KitKat, though brings along applications that are perfect for the Google-loving users, it is not as good as Apple. The Hangouts app that bakes in SMS and Google Talk is clumsy and is confusing at times. Also, the camera app, which, though improved, is no match for the amazing quality of its iOS counterpart. The same thing about Chrome. Chrome, though offers a lot of nice functionalities, is a tad slower on most devices (well, at least slower than Safari.) Undoubtedly, the winner in this area is Apple. 

Winner: iOS 7

Siri vs. Google Now

The most important feature, as far as Google's strategy is concerned, is Google Now. Google Now is not just a search functionality, it's also a personal assistant that gives you relevant information when you need it and where you need it.
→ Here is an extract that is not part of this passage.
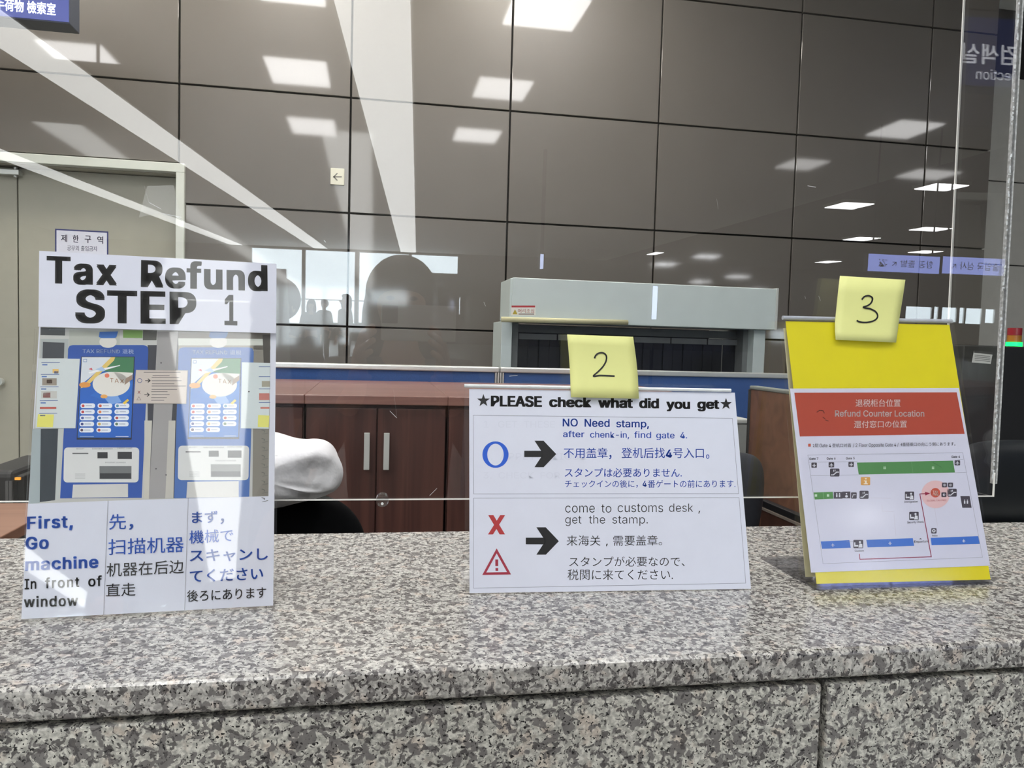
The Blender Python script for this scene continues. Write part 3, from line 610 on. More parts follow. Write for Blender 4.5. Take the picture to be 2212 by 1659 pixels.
# ---------------- sticky notes
def sticky(P, rows, digit, w, label, rise):
    """rows: list of (left px, right px, lift from the sign plane) top to bottom, in zoom pixels"""
    o0 = P.W(*rows[-1][0]); NX = 8; grid = []
    for (a, b, d) in rows:
        for i in range(NX+1):
            s_ = i/NX; x = a[0]+(b[0]-a[0])*s_; y = a[1]+(b[1]-a[1])*s_
            grid.append((x, y, d + .0012*math.sin(pi*s_)))
    def pt(x, y, d):
        r_ = ray(*P.pix(x, y)); return EYE + r_*((P.O + P.n*d - EYE).dot(P.n)/r_.dot(P.n))
    vs = [pt(*g_) for g_ in grid]; fs = []
    for j in range(len(rows)-1):
        for i in range(NX): k = j*(NX+1)+i; fs.append((k+NX+1, k+NX+2, k+1, k))
    mb = MB(); mb.add(vs, fs, ink((236,238,158)), True)
    cen = sum((v for v in vs), Vector())/len(vs)
    th = thing('sticky_note', cen, label, 'sticky note')
    o = mb.build('paper', th); sm = o.modifiers.new('thick', 'SOLIDIFY'); sm.thickness = .00025; sm.offset = -1
    def dep(x, y):
        ys_ = [(r_[0][1]+r_[1][1])/2 for r_ in rows]
        for j in range(len(rows)-1):
            if y <= ys_[j+1]: break
        t_ = max(0, min(1, (y-ys_[j])/(ys_[j+1]-ys_[j]))); d = rows[j][2]*(1-t_)+rows[j+1][2]*t_
        xl = rows[j][0][0]*(1-t_)+rows[j+1][0][0]*t_; xr = rows[j][1][0]*(1-t_)+rows[j+1][1][0]*t_
        return d + .0012*math.sin(pi*max(0, min(1, (x-xl)/(xr-xl)))) + .0004
    # smooth the handwriting
    D = digit; sm_ = []
    for i in range(len(D)-1):
        p0 = D[max(i-1,0)]; p1 = D[i]; p2 = D[i+1]; p3 = D[min(i+2,len(D)-1)]
        if isinstance(digit, list) and (i in BRK): p3 = p2
        if (i-1) in BRK: p0 = p1
        for k in range(6):
            t_ = k/6; q = [0.5*((2*p1[a])+(-p0[a]+p2[a])*t_+(2*p0[a]-5*p1[a]+4*p2[a]-p3[a])*t_*t_+(-p0[a]+3*p1[a]-3*p2[a]+p3[a])*t_**3) for a in (0,1)]
            sm_.append(q)
    sm_.append(D[-1])
    nb = MB(); q1 = []; q2 = []
    for i, p in enumerate(sm_):
        a = sm_[max(i-1,0)]; b = sm_[min(i+1,len(sm_)-1)]; L = math.hypot(b[0]-a[0], b[1]-a[1]) or 1; nx_, ny_ = -(b[1]-a[1])/L*w/2, (b[0]-a[0])/L*w/2
        q1.append(pt(p[0]+nx_, p[1]+ny_, dep(*p))); q2.append(pt(p[0]-nx_, p[1]-ny_, dep(*p)))
    N_ = len(sm_); nb.add(q1+q2, [(i, i+1, N_+i+1, N_+i) for i in range(N_-1)], ink((20,20,24)))
    nb.build('handwritten_digit', th); return th
BRK = {8}
A, Bq, u, up, n, back = frame_from_base((1005,1285), (1622,1274), 15.3)
P = Print(A+n*.0048, n, Z3, up)
sticky(P, [((733,62),(1128,76),.010),((738,120),(1136,135),.007),((745,200),(1146,210),.0035),((751,300),(1156,310),.0015),((753,370),(1159,378),.0012),((756,437),(1162,446),.0002)],
       [(897,205),(905,186),(925,173),(950,173),(967,190),(966,220),(948,253),(920,283),(890,311),(925,307),(965,308),(1017,311)], 9.5, 'yellow sticky note marked 2 on the wide white sign', .01)
A, Bq, u, up, n, back = frame_from_base((1762,1275), (2144,1262), 13.1)
P = Print(A+n*.0048, n, Z4, up)
BRK = {6}
sticky(P, [((408,37),(738,57),.012),((398,120),(727,135),.008),((390,200),(714,215),.004),((383,268),(703,284),.0016),((383,320),(697,334),.0012),((386,360),(691,374),.0002)],
       [(518,157),(533,141),(556,138),(572,150),(566,172),(548,187),(525,196),(560,203),(588,218),(598,242),(582,262),(545,272),(510,270),(492,262)], 8, 'yellow sticky note marked 3 on the sign with yellow sheet', .01)
# ================================================================ ACRYLIC SCREEN
def g_(px, py): return hit(px, py, GP, GN)
c_r = g_(2143, 1073); c_l = g_(-500, 1088)
gu = (c_r-c_l).normalized(); gup = gu.cross(-GN).normalized() if gu.cross(-GN).z > 0 else -gu.cross(-GN).normalized()
tlr = g_(2200, 40); gupr = (tlr-c_r).normalized()
topz = 1.25
scr = thing('acrylic_screen', (0, c_r.y, CT), 'large clear acrylic screen with a side return standing over the counter', 'screen')
q = [c_l, c_r, c_r+gupr*topz, c_l+gupr*topz]
MB().slab(q, GN*.004, M_clear).build('front_pane', scr)
ew = .0016
MB().slab([c_l, c_r, c_r+gupr*ew, c_l+gupr*ew], -GN*.0003, mat('lit_edge', (244,244,240), .3, var=.02)).build('bottom_edge', scr)
# side return runs back from the right edge
xr_ = c_r.x
d_ = ray(2052, 690); tt = None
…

By gathering data about your transit and your habits, it serves as an intelligent personal assistant that does the work for you.

Siri, on the other hand, is much more passive. Though updated with the latest search functionality, Siri still lacks the proactivity that Google Now has. It's still "voice search" in its purest avatar. In searching for relevant information, yes, Siri has the upper hand. However, if you wanted a personal assistant, Google Now is your best bet. 

Winner: Android 4.4. KitKat 


Both iOS 7 and Android 4.4 KitKat are solid mobile operating systems. They are both mature and have navigated safely across some of the most tumultuous periods in the smartphone wars. This is exactly what makes them so popular. When compared to Windows Phone OS, for example, they always have the better apps, the better design, and the better functionality. This means that unless another strong contender comes along, the war will always be between Android and iOS for the next few years to come. As for the stronger one between them, this time, we'll have to hand it to Android. Areas like design and performance, which were once its weak points, are now its strong points. That said, iOS 7 is still a solid operating system, and Android will have to do much more to keep its winning form.